4. Há nestes círculos uma lógica de duplos laços, um de restrição que fornece energia ao outro sob forma de pequenas repetições rotineiras, desde que aprendidas (como disse no texto sobre Damásio de 6/12, § 7, sobre um modelo que ele propôs). Ora, quer as células num organismo, quer os estilos de cada um que aprendeu, quer o que ele faz na sua unidade local de habitação, são elementos com sua autonomia (recebida e homeostática) que são recebidos numa estrutura abrangente em duplo laço, autónoma (igualmente recebida e homeostática); são estas duas autonomias, dos elementos constitutivos e do conjunto deles, que implicam  as duas leis indissociáveis e inconciliáveis que estabilizam a instabilidade da homeostasia: a das homeostasias das células e a do organismo enlaçadas na cena ecológica, a do enigma do que aprende e a do saber hermenêutico a receber antropologicamente (que se ensina e examina: qualquer professor sabe da antinomia entre a sua função de ensinar e a de julgar em exames), a dos desejos e interesses da cada habitante e a do funcionamento razoável da unidade social enlaçadas no conjunto tribal ou político das outras unidades.
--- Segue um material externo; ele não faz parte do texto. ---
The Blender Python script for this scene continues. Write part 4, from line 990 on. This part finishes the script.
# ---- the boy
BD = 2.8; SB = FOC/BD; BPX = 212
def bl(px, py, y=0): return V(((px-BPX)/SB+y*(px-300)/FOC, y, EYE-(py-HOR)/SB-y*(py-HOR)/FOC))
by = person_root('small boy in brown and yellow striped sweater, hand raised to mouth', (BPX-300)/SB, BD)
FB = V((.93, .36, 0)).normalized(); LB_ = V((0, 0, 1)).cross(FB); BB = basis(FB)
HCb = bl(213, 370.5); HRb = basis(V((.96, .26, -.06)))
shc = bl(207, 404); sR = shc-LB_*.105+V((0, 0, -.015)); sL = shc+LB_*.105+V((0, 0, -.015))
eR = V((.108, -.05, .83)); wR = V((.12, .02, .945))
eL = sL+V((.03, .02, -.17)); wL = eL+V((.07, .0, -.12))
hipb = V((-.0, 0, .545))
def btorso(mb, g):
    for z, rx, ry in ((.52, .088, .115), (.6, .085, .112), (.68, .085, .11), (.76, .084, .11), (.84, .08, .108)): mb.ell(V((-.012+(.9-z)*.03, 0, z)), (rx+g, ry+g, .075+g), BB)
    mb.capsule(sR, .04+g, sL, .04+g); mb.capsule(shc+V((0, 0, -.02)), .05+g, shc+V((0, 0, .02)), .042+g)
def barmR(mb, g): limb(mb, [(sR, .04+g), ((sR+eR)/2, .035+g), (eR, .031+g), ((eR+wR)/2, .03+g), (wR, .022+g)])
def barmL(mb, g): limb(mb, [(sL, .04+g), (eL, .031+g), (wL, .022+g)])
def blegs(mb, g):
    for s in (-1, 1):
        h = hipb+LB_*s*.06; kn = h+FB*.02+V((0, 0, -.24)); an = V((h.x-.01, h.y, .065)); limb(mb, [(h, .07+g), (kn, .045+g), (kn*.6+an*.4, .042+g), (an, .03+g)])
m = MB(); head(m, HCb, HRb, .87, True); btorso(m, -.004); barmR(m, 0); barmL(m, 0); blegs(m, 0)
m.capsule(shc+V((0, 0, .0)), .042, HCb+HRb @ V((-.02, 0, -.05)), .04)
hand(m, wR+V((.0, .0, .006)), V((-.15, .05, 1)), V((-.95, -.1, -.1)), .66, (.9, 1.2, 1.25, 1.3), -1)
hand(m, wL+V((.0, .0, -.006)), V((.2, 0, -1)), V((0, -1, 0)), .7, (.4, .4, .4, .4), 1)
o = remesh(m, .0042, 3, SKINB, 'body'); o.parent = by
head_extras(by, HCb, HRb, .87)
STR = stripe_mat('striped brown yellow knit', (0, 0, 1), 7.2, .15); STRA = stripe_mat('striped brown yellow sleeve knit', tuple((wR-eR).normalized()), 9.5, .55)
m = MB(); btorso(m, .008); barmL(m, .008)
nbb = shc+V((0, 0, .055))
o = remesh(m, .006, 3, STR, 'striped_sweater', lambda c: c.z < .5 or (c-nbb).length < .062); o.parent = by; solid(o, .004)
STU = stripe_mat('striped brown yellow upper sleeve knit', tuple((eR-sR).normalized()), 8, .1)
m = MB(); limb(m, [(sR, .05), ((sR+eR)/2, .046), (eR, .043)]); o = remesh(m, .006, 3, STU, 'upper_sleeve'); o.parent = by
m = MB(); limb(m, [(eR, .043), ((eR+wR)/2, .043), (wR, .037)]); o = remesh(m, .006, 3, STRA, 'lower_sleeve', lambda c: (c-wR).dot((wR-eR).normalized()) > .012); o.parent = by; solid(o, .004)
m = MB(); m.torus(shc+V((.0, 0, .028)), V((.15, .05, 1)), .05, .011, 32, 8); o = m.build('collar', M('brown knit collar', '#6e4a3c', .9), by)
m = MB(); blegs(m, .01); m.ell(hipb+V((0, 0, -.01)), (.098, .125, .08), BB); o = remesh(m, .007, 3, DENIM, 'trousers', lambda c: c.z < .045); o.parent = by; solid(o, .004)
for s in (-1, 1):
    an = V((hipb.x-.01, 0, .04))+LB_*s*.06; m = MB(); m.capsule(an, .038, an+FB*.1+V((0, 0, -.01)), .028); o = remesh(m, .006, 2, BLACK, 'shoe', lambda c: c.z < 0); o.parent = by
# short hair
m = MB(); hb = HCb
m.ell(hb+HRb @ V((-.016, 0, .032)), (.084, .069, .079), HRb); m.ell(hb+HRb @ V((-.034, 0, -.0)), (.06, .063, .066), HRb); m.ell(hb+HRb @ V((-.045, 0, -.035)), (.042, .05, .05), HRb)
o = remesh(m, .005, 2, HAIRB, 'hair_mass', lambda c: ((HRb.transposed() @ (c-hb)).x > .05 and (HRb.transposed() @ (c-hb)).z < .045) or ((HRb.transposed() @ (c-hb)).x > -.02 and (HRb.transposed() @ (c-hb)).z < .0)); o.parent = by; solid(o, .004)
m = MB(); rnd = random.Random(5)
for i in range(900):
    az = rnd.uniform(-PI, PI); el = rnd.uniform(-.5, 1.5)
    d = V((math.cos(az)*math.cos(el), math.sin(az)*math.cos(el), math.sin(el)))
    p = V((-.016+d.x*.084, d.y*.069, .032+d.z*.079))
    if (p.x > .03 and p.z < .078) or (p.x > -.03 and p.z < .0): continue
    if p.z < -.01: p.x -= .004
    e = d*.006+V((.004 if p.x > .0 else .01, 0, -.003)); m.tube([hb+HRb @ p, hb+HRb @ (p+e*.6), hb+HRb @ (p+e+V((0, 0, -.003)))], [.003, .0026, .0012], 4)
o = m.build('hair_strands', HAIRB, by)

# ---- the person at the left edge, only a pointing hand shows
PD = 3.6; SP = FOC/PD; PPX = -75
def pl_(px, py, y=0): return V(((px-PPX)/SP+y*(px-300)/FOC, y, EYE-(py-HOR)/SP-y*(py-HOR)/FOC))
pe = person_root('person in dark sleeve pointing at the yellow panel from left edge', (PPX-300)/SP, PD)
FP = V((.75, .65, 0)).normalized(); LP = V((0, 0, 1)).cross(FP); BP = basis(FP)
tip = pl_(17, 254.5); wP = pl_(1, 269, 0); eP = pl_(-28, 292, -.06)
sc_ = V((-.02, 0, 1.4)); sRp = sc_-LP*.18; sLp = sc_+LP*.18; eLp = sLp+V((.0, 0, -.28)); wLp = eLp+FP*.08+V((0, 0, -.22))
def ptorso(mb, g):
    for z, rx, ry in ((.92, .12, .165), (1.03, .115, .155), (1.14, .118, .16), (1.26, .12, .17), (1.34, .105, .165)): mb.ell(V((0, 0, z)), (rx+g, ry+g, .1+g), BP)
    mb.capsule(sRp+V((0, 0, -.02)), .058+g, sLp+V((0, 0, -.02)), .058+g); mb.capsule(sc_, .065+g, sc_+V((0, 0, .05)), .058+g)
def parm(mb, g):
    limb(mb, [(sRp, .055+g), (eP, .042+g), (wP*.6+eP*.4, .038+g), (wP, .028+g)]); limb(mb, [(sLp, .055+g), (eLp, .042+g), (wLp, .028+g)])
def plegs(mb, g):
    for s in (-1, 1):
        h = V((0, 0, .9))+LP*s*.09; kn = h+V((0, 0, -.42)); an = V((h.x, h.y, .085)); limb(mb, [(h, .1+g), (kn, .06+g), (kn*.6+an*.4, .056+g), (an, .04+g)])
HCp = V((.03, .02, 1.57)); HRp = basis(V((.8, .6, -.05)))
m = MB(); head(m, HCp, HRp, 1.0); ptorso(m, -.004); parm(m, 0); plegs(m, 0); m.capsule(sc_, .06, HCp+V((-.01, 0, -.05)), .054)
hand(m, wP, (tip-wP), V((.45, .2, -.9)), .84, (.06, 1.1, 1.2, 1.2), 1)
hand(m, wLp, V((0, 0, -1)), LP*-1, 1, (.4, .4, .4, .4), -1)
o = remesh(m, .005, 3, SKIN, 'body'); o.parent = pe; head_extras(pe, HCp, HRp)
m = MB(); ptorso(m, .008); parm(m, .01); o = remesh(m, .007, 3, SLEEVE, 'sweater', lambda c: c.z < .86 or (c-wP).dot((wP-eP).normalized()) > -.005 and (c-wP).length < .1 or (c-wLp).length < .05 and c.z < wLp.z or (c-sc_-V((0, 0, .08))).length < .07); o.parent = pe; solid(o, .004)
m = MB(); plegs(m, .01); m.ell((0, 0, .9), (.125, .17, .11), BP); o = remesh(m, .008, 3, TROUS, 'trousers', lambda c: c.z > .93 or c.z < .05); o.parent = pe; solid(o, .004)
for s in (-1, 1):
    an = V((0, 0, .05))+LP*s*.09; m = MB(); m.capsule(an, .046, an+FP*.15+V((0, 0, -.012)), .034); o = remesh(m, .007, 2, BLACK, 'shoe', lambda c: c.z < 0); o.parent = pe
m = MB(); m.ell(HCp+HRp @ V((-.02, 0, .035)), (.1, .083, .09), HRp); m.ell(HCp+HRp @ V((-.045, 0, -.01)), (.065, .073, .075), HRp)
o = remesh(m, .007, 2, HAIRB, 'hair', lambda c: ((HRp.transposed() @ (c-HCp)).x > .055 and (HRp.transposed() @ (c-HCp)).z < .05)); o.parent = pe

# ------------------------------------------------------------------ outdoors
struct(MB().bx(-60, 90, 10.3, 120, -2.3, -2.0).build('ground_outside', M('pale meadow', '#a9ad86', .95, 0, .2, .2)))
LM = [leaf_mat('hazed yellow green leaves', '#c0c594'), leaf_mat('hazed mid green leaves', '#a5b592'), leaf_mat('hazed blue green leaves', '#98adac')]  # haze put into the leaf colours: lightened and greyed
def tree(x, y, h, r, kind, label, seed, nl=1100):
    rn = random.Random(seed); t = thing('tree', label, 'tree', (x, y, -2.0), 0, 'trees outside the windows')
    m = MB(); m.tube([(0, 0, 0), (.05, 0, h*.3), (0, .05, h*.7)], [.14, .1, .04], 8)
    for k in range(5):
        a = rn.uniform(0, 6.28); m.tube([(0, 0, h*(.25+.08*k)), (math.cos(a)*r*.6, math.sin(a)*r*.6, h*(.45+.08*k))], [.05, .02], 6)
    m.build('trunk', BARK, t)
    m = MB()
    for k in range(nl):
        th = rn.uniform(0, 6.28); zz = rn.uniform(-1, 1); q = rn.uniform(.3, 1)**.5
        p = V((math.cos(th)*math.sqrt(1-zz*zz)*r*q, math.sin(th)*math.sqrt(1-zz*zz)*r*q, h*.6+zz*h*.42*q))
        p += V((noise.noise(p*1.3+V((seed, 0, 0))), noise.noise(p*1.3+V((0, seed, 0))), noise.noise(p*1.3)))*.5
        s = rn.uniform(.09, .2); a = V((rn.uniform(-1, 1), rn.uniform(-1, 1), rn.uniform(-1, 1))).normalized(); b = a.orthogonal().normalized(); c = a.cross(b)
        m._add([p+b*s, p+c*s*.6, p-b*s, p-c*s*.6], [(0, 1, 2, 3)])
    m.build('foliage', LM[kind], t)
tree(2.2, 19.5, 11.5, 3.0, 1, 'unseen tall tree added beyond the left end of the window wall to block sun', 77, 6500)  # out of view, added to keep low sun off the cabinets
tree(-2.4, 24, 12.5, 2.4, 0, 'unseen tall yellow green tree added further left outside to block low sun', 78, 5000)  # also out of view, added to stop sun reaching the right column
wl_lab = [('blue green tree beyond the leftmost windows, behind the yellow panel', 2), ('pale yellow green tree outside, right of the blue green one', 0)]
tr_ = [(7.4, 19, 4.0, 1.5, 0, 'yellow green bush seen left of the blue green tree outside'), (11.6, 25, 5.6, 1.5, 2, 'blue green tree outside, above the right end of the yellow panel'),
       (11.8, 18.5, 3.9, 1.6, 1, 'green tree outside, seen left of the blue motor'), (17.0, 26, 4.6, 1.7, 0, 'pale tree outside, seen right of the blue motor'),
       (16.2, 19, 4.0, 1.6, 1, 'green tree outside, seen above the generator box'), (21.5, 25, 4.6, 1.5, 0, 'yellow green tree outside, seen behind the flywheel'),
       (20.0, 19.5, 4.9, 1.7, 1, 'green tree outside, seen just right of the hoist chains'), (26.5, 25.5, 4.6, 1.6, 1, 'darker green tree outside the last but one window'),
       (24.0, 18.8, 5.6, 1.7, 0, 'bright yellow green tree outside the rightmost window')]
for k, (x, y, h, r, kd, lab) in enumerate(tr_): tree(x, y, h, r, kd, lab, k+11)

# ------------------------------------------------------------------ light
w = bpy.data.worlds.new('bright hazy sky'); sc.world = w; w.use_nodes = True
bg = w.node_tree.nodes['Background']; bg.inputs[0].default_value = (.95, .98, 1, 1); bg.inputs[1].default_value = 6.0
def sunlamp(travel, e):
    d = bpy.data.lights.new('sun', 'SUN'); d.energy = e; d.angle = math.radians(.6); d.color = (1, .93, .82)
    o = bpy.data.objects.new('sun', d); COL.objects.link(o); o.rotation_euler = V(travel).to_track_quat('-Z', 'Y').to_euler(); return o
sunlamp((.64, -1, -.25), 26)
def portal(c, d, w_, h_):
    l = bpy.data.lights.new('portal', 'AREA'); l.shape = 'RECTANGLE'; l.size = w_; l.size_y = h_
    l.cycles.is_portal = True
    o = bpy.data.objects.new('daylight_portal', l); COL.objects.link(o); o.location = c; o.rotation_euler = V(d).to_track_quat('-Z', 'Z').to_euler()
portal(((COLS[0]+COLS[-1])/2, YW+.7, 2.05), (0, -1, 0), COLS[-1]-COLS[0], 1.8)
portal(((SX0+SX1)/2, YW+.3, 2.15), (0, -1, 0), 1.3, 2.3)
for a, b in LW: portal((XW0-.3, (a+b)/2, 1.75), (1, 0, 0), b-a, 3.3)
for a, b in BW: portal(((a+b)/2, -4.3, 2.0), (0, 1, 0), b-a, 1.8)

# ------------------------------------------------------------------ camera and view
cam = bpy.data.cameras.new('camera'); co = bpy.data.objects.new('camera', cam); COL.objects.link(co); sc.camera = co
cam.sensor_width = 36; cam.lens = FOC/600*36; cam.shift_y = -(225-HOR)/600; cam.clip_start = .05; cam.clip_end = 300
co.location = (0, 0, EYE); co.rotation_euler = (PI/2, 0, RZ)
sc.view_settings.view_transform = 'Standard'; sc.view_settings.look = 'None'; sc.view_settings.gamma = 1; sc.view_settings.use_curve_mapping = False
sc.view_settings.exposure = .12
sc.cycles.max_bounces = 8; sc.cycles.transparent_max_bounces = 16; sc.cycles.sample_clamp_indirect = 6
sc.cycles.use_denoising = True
O que se chama acontecimento resulta dum cruzamento entre duas ou mais homeostasias em suas rotinas que afecta o conjunto e o desequilibra segundo vários vectores mais ou menos simultâneos. Diante dele, a nossa razão definitória e experimental tem muitas vezes que se declarar vencida pela indeterminação ou mesmo pelo enigma. Ora, a rotina é o grau zero do acontecimento, tudo é acontecimento, é uma questão de escala, entre rotinas e acontecimentos maiores ou menores: o enigma, ou pelo menos a indeterminação, é a regra, não é a excepção. Era o que pretendia Nietzsche com o seu humano artista, intuitivo. As ciências não trabalham sobre acontecimentos, mas sobre regras e suas oscilações rotineiras, os seus limiares, ultrapassados os quais o círculo homeostático ou hermenêutico ou da habitação rebenta, explode ou implode.


[1] Quem não fez mais duma vez a experiência; levei 30 anos a ensaiar lê-lo (de vez em quando) até ter enfim a sensação de compreender alguma coisa, quando me pus a escrever sobre ele e li o seu texto sobre a phusis em Aristóteles. Com Derrida demorou menos tempo, o empenho foi maior e sobretudo ele deu várias entrevistas que me ajudaram muito.